The ducks are a little overawed by the bright orange pond (as are we all) and they sit on the ramp looking in. Pip moves closer to the edge and a chicken comes near to its side of the fence. Daisy is flustered and flaps her wings. Pip falls in. Yes really, she falls in and then swims round and round her little pond dipping and ducking and loving it. Daisy looks on. Rosie looks on. 'may I go in and teach her what to do' she asks. We think that's daft and tell her so. 'Ducks can swim. They will both be fine Pull up a chair and watch but let them get on with it'. Rosie's face falls. The idea of teaching a duck to swim was a good one she thought.

And then the next day she awakens again happy and no longer in pain. We seize the chance and arrange for her to go to a friend's house for a couple of hours to play and maybe even to swim in their pool if it gets warmer. And then we have time alone. Together. We didn't have much time just the two of us like other couples might. We were both married before and he brought two part time children to the marriage. I fell pregnant after just a few months unbelievably - I had thought that I would never have children. We conceived Rosie in Suffolk while looking for a second home to buy for weekends and holidays and eventually to move to when the children finished at school. But Rosie put paid to that - and wonderfully so - no less wanted than any child could ever be. But what it did mean is that we haven't ever really had a 'honeymoon' period when it was just the two of us. We have had the odd weekend away and once had a whole week but since Rosie was born 3 months after we married we haven't ever really been alone. So getting to know one another is still an interesting proposition.

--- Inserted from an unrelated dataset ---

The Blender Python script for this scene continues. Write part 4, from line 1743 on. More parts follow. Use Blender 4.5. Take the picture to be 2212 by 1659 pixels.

So what do we do? We garden. We tidy up the bedraggled climbers and cut the grass. I deadhead the flowers and he digs holes to finally put in plants we'd bought at Easter. We have a cup of tea whilst companionably looking around the vegetable patch and watch the chickens and ducks. We look at the hundreds of different greens in the garden and marvel at how clever we are in our planting plan (in reality all a happy accident). A sausage sandwich accompanies the news and the stories about the dreadful weather.

In short we did nothing out of the ordinary but it was all the more remarkable because we were alone, together at last. We worried not one jot about our child and we thought about nothing more contentious than where to place a plant or how high to tie the jasmine. Sheer bliss. These are the building blocks of our marriage that will see us through storms and the overflowing of life.